Justin Watson already boasts quite the collection of championship rings.

If his Kansas City Chiefs win Sunday night, the South Fayette native can make a claim no player in the history of the game can top.

Watson can be part of a Super Bowl-winning team for a fourth time in a five-year span if the Chiefs beat the Philadelphia Eagles in Super Bowl LIX.

No player has won so many championships in such a short time span.

Not bad for a humble local kid who entered the NFL as a fifth-round pick a few years after getting bypassed in recruiting by every power-conference football program en route to a college career at the Ivy League’s University of Pennsylvania.

“At that point, we were thinking ‘OK, get a great education, and then you also get to play four more years of football before you get on with your life,’” Watson’s father, Doug, said this week. “And here we are, seven years later.”

“Here” for the Watson family during the second weekend of February — again — is at the site of the Super Bowl. For the fourth time over the past five seasons, Watson’s parents have joined him in the host city with a ticket to the game, including this weekend in New Orleans.

“I could never afford to go to the Super Bowl to see the Steelers (because of) the ticket prices,” Doug Watson said by phone. “And now this is now my fourth one in five years.

“The thing is, this doesn’t get old. I am as excited about this one as I was for the first one.”

Each of the four Super Bowls Watson will have been a part of have featured the Chiefs … but, ironically, the first of which had Watson on the other side.

As a third-year receiver at that point who had played in 12 games (one in the playoffs) and had seven receptions for the 2020 Tampa Bay Buccaneers, Watson was inactive when Tom Brady and Co. beat Kansas City in Super Bowl LV.

While Watson isn’t the only Chiefs player gunning for a fourth Super Bowl ring (and third in a row) on Sunday, he is the only one who can win a fourth since that day. Patrick Mahomes and four others can win a fourth Super Bowl in a six-season span. Guard Joe Thuney can become just the third player to win five Super Bowl rings — but his first two came as a member of the New England Patriots starting in 2016.

And while Watson would join the aforementioned five teammates in what would then be a group of 43 men to win at least four Super Bowl rings, he’d be one of only four at his position to pull that off.
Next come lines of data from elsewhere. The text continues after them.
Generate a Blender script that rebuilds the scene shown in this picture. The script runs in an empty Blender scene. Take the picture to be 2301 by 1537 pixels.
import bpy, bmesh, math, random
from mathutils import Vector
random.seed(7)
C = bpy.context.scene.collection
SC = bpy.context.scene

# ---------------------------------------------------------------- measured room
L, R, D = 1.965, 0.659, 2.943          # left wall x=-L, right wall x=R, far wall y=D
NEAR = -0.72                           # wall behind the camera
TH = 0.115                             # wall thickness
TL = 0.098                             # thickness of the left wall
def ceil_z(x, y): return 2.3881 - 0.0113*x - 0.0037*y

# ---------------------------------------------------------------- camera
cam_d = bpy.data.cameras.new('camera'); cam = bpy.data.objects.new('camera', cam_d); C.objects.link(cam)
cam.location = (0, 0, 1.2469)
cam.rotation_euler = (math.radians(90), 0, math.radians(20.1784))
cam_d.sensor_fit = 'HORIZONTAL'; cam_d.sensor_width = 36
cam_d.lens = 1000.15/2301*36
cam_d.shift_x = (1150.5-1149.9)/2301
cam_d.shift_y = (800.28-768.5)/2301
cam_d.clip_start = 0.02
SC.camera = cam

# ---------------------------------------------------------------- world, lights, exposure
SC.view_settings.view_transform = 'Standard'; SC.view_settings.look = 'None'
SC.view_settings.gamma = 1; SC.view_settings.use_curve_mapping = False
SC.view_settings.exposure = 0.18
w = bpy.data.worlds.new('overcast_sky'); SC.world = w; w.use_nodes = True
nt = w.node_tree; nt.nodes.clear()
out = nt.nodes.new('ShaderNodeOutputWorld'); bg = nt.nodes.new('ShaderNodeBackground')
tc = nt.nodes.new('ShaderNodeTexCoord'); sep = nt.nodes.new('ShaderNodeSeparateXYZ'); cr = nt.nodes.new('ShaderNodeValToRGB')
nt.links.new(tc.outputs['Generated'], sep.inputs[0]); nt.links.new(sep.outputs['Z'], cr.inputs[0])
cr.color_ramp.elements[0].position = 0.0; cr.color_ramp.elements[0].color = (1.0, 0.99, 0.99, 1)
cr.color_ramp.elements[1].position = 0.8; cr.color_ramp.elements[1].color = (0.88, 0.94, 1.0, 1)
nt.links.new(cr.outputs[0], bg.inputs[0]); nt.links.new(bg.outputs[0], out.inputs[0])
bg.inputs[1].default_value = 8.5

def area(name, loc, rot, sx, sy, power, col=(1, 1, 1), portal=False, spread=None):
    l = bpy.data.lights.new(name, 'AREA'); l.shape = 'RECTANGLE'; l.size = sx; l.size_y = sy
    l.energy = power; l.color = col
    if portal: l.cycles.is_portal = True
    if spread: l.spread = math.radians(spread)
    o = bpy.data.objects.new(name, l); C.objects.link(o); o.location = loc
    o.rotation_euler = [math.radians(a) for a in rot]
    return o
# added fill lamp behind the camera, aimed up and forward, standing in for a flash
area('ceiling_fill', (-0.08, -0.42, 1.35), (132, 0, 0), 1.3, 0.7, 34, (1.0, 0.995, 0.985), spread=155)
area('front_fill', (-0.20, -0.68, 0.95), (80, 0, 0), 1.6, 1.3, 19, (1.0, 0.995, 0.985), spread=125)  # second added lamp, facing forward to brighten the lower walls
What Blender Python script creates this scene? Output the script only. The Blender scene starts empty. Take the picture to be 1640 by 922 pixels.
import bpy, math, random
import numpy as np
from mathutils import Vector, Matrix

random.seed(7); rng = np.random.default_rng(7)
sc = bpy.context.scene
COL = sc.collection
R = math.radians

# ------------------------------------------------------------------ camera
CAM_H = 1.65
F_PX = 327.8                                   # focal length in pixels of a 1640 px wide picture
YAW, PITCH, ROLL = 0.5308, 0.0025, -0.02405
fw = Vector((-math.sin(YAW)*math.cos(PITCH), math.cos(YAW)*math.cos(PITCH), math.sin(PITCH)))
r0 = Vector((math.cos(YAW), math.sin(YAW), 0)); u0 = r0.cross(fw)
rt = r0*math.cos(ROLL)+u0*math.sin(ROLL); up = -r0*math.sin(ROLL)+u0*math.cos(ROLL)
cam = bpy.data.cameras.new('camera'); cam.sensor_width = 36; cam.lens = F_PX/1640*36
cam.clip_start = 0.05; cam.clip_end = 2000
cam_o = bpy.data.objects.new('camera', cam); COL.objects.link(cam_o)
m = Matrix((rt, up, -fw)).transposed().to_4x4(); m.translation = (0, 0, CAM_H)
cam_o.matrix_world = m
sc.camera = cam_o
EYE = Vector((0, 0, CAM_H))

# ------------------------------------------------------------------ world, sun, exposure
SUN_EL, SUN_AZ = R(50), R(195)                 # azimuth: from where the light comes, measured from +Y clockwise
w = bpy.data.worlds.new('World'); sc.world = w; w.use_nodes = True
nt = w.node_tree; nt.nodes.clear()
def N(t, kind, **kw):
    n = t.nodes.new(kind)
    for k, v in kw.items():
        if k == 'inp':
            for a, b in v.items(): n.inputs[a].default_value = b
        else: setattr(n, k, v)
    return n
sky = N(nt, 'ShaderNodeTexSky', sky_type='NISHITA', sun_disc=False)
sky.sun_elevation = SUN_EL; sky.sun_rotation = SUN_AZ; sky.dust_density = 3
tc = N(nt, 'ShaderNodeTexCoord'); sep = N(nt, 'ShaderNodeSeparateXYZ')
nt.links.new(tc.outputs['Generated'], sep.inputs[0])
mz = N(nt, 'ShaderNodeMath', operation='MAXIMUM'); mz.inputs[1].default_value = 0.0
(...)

Steelers legends Lynn Swann and John Stallworth — both Pro Football Hall of Famers — join Mike Wilson of the 1980s San Francisco 49ers as the only receivers currently part of the “four-ring club.”

And even throwing in the pre-Super Bowl era, no player (at any position) has won four NFL championships in a five-year span.

That is only part of a championship haul for Watson that also includes one PIAA and two WPIAL titles in high school and two Ivy League titles in college.

All that winning, in part, taught Watson not to sweat the more trivial matters such as depth chart or pecking order at his position. He is part of a crowded receivers corps that includes standout rookie Xavier Worthy, former Steelers star JuJu Smith-Schuster, three-time former first-team NFL All-Pro DeAndre Hopkins and former first-round pick Hollywood Brown, among others.

“I just try to control what I can control,” Watson said to Kansas City’s WHB during Super Bowl media availability this week. “I know you hear that a lot, but good things happen when you’re in the right place at the right time. In our position, receiver, you never know who’s going to get the ball, so just try to run ever route like I am the only guy out there, and it seems like a lot of times the big play finds a way (to strike) at the right moment.”

They have for Watson, who has an impressive career 15.2 yards-per-reception average and 16 catches of at least 20 yards (four gaining at least 40) and seven touchdowns — including one on Christmas Day against the Steelers in Pittsburgh — over his three seasons with the Chiefs.

Since Watson first was part of a Super Bowl in February 2021, he’s gotten married and welcomed a son into the world while his wife, Erica, is due to deliver the couple’s first daughter this spring.

Quite the anthology of memorable life events. And over that same span of time, by late Sunday night, Watson could earn a championship haul like no other NFL player ever has.